• YOUR OBJECTIVE
Extract the lines between the ones holding "Write part 2" and "34), 0.8), t)", inclusive, exactly as written and nothing more.

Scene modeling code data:
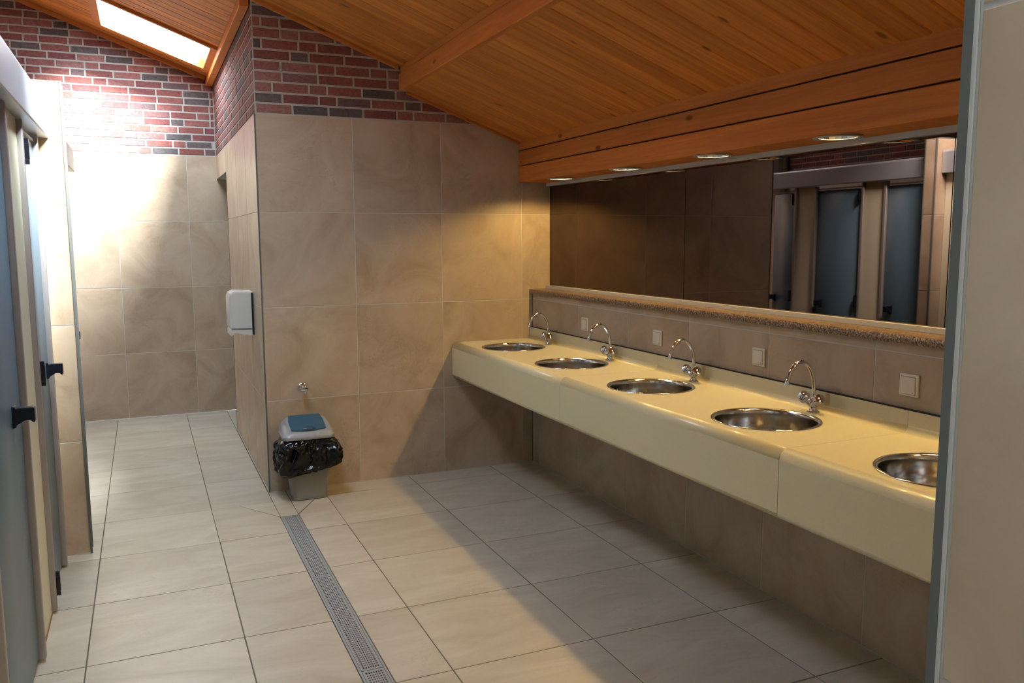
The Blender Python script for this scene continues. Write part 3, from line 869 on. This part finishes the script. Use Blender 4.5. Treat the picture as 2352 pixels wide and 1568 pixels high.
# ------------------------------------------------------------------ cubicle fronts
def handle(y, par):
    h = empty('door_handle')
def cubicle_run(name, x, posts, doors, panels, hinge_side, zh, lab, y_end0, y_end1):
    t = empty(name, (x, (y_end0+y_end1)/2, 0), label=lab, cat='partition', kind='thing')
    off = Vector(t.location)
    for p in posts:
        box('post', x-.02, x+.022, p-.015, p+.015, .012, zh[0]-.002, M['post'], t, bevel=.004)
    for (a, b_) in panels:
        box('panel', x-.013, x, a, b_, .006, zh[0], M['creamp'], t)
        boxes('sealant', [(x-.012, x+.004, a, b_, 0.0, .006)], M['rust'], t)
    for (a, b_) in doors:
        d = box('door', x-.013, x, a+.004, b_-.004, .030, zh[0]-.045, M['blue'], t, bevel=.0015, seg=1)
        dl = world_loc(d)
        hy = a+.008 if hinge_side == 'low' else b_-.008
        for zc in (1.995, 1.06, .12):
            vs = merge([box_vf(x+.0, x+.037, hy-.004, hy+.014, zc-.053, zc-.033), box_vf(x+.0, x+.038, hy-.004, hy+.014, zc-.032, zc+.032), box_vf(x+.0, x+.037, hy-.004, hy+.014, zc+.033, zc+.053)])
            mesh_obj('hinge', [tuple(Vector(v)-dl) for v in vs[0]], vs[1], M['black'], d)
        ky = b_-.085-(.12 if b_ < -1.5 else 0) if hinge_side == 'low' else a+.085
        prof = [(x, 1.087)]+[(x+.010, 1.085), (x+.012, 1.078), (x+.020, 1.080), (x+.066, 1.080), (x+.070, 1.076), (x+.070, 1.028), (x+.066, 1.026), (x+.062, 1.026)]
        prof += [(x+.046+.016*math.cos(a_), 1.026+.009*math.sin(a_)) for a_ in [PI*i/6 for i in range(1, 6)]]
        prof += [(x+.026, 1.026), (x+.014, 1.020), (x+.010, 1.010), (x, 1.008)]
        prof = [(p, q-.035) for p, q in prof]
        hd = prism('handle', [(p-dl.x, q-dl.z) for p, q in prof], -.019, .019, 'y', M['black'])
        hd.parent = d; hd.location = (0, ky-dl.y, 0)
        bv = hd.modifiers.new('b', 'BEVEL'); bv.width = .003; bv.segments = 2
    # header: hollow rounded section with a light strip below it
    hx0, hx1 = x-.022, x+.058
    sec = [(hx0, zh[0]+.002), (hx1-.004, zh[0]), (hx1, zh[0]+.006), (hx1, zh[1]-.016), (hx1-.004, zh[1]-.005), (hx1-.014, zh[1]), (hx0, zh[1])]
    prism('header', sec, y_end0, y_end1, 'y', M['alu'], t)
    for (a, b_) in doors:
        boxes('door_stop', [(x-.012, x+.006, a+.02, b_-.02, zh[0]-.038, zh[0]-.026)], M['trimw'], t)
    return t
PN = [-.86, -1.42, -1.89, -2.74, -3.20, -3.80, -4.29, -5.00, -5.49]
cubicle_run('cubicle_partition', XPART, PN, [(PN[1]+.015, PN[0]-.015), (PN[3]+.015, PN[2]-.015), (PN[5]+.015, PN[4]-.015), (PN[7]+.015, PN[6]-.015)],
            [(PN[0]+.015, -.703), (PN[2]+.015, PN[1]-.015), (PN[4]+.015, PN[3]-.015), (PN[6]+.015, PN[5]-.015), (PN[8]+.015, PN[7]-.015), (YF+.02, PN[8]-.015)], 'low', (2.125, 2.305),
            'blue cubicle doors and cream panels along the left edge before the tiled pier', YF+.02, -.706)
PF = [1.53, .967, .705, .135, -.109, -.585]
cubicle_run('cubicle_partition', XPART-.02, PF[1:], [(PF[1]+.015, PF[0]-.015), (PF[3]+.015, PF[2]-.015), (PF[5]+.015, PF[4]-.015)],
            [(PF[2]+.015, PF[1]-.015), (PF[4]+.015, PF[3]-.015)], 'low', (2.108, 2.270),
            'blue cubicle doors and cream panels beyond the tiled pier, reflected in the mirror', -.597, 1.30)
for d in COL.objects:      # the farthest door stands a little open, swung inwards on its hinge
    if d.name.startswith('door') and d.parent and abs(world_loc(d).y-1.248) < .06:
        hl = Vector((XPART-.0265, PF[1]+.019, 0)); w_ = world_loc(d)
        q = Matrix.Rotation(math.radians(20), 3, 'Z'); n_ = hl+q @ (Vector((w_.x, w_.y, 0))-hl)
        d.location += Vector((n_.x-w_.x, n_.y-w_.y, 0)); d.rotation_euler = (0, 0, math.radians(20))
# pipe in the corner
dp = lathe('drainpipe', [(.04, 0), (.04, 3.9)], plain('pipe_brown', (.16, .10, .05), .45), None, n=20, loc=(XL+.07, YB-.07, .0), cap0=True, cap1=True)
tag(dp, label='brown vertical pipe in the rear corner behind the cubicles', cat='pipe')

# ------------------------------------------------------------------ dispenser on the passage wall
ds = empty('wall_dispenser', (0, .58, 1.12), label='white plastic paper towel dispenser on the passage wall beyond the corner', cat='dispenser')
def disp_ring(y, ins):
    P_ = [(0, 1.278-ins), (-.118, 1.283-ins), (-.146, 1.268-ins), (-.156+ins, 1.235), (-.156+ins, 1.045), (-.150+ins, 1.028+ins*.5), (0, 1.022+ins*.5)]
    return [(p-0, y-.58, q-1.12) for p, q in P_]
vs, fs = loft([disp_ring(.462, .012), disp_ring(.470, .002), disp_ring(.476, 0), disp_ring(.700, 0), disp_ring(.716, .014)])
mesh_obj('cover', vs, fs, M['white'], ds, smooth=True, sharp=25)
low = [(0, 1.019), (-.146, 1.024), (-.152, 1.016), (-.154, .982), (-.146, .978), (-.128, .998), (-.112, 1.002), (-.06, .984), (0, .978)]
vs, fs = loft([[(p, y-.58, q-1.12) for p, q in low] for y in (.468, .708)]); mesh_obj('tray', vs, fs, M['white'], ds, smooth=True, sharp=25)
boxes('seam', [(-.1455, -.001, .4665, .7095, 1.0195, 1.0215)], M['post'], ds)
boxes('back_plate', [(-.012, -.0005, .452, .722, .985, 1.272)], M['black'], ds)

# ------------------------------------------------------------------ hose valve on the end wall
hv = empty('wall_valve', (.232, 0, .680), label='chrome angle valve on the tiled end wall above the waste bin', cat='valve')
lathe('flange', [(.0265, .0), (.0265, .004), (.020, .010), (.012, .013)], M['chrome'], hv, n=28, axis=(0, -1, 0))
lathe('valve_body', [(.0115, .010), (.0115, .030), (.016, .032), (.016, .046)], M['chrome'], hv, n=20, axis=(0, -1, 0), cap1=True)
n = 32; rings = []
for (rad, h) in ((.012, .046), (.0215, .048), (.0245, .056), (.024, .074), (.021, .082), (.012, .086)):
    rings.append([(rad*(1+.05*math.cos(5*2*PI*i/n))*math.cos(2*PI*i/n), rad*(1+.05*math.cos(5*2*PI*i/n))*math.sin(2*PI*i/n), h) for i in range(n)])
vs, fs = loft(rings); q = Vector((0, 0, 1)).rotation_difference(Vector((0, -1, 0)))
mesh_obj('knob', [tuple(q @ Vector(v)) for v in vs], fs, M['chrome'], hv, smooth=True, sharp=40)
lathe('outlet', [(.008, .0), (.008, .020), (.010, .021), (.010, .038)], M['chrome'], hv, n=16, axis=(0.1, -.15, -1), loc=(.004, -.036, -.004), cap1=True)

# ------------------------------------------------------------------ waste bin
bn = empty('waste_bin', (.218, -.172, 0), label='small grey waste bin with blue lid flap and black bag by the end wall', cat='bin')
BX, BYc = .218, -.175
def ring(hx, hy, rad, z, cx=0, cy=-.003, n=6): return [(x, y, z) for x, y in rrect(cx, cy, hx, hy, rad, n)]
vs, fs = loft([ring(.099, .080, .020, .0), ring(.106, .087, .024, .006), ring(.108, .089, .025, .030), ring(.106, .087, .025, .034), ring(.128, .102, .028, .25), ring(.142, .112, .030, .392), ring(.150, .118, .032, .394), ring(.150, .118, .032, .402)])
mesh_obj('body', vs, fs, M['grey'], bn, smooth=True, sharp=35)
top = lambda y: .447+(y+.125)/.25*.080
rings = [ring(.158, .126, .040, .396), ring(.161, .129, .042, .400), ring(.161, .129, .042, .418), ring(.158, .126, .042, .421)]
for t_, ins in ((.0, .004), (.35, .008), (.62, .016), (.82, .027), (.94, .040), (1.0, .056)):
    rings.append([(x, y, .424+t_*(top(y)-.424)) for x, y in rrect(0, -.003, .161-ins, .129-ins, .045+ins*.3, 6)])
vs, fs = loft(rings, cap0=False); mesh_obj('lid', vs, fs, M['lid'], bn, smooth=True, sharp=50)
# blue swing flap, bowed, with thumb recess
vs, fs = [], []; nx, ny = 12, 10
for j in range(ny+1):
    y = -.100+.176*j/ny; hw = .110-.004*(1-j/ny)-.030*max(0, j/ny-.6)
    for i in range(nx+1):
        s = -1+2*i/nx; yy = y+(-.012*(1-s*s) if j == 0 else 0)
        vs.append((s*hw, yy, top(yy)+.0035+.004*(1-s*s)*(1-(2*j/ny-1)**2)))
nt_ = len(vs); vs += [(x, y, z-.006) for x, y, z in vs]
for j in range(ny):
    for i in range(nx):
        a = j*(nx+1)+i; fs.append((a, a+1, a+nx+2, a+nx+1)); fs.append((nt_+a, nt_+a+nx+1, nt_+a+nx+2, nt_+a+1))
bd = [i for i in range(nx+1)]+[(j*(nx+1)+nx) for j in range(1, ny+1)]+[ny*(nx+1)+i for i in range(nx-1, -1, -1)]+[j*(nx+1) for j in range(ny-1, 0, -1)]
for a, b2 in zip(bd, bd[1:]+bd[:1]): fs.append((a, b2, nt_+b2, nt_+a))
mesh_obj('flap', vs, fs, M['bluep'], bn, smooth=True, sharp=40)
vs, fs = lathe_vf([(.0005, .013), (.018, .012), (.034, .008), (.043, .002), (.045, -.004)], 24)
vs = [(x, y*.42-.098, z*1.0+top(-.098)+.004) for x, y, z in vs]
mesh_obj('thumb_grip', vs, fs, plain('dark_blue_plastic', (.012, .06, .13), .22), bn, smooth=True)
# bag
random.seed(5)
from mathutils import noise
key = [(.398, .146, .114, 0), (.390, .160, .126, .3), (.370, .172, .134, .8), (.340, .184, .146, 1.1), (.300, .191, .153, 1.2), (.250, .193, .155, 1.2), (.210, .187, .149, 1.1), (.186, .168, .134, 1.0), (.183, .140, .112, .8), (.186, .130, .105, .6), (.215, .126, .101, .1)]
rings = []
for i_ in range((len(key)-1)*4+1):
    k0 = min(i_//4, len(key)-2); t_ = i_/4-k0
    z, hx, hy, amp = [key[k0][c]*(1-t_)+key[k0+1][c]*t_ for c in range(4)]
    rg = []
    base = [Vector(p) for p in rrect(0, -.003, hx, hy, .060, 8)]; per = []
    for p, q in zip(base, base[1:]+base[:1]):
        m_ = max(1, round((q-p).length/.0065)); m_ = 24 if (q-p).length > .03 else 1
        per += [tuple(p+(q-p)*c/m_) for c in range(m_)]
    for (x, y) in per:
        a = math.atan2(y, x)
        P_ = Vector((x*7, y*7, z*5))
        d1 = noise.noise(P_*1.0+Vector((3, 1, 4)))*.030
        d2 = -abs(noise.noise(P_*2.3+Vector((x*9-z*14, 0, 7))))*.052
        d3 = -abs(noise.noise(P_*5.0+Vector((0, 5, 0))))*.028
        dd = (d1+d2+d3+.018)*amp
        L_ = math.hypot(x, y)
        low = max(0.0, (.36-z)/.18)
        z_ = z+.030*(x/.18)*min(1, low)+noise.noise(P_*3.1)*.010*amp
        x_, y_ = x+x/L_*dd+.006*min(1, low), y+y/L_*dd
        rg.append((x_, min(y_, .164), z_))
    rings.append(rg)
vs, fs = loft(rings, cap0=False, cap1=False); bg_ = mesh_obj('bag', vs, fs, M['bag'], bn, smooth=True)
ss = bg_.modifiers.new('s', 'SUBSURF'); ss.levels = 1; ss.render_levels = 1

--

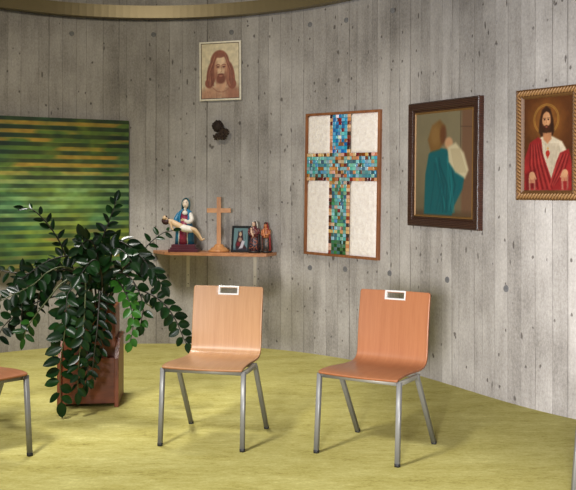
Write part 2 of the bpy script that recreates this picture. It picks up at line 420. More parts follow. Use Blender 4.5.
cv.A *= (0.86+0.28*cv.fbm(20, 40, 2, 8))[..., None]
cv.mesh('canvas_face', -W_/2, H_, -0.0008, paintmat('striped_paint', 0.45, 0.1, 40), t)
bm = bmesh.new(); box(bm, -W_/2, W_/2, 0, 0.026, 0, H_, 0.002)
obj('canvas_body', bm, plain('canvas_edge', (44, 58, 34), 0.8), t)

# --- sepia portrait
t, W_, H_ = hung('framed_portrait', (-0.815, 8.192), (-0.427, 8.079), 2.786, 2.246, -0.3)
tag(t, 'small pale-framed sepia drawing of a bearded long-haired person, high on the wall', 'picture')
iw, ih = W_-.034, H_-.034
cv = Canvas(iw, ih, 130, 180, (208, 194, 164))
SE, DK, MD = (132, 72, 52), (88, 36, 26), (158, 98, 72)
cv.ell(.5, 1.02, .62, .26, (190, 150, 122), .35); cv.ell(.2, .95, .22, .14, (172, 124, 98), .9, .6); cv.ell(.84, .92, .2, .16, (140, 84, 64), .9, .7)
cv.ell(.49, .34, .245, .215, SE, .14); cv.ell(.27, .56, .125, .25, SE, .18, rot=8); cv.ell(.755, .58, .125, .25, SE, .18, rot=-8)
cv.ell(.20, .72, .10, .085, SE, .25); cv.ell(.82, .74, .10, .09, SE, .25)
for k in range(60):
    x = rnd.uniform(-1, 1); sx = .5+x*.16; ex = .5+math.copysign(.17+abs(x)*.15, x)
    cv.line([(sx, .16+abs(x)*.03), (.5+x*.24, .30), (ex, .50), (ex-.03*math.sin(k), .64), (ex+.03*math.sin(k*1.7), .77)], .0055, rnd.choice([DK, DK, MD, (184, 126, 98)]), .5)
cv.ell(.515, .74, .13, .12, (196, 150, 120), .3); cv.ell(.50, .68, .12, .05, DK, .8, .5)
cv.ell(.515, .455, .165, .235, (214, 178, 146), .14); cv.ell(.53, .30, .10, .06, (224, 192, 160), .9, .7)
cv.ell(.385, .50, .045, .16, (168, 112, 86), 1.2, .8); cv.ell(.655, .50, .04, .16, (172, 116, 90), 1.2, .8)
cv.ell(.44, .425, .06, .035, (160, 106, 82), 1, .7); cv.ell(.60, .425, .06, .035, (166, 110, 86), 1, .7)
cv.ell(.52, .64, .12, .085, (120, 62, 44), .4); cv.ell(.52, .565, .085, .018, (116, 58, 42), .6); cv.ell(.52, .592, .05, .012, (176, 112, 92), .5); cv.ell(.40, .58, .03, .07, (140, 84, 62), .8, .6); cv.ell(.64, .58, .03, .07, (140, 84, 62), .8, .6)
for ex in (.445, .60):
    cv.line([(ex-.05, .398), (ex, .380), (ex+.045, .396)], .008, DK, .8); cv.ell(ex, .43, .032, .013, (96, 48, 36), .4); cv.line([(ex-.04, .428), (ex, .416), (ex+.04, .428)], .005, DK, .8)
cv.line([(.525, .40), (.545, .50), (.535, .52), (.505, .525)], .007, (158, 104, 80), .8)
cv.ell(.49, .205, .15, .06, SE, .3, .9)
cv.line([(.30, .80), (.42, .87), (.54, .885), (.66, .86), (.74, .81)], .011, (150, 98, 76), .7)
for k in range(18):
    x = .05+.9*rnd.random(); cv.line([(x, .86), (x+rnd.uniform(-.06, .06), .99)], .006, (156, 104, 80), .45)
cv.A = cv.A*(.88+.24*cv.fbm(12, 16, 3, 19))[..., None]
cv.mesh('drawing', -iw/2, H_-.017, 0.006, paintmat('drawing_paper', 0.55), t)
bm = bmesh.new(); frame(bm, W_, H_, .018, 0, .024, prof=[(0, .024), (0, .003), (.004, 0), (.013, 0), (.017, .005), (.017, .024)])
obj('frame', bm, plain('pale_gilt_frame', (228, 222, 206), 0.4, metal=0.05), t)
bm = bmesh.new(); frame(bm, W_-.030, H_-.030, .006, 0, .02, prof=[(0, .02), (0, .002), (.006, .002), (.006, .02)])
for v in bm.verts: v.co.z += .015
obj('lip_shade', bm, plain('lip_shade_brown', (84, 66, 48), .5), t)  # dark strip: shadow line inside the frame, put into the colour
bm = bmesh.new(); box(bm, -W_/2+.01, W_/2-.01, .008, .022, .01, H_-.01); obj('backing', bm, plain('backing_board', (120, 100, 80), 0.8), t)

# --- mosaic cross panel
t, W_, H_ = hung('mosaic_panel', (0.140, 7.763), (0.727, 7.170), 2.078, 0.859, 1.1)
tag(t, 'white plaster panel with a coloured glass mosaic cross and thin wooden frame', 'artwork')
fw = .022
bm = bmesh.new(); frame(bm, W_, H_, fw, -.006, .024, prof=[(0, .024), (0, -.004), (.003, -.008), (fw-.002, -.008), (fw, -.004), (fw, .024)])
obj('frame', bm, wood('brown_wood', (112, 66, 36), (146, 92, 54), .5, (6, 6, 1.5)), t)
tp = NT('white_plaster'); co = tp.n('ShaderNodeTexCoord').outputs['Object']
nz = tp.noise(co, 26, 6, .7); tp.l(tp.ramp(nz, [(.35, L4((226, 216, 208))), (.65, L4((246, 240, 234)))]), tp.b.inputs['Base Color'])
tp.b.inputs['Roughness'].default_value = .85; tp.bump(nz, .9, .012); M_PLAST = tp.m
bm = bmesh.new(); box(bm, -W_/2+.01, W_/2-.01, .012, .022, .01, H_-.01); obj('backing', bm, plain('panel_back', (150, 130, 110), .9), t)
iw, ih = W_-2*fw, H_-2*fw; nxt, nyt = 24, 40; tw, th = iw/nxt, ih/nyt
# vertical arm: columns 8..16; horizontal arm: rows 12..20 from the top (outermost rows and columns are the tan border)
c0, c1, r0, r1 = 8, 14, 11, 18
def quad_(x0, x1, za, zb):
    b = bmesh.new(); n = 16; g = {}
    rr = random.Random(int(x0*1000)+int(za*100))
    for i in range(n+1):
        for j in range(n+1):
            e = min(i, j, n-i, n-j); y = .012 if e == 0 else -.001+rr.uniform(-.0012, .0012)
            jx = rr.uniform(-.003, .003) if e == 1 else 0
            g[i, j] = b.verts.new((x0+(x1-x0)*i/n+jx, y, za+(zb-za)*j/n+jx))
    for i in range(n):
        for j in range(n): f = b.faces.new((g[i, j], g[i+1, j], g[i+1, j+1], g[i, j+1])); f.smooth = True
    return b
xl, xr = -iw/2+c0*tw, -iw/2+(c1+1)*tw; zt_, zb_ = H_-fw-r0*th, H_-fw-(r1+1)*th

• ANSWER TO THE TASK
Write part 2 of the bpy script that recreates this picture. It picks up at line 420. More parts follow. Use Blender 4.5.
cv.A *= (0.86+0.28*cv.fbm(20, 40, 2, 8))[..., None]
cv.mesh('canvas_face', -W_/2, H_, -0.0008, paintmat('striped_paint', 0.45, 0.1, 40), t)
bm = bmesh.new(); box(bm, -W_/2, W_/2, 0, 0.026, 0, H_, 0.002)
obj('canvas_body', bm, plain('canvas_edge', (44, 58, 34), 0.8), t)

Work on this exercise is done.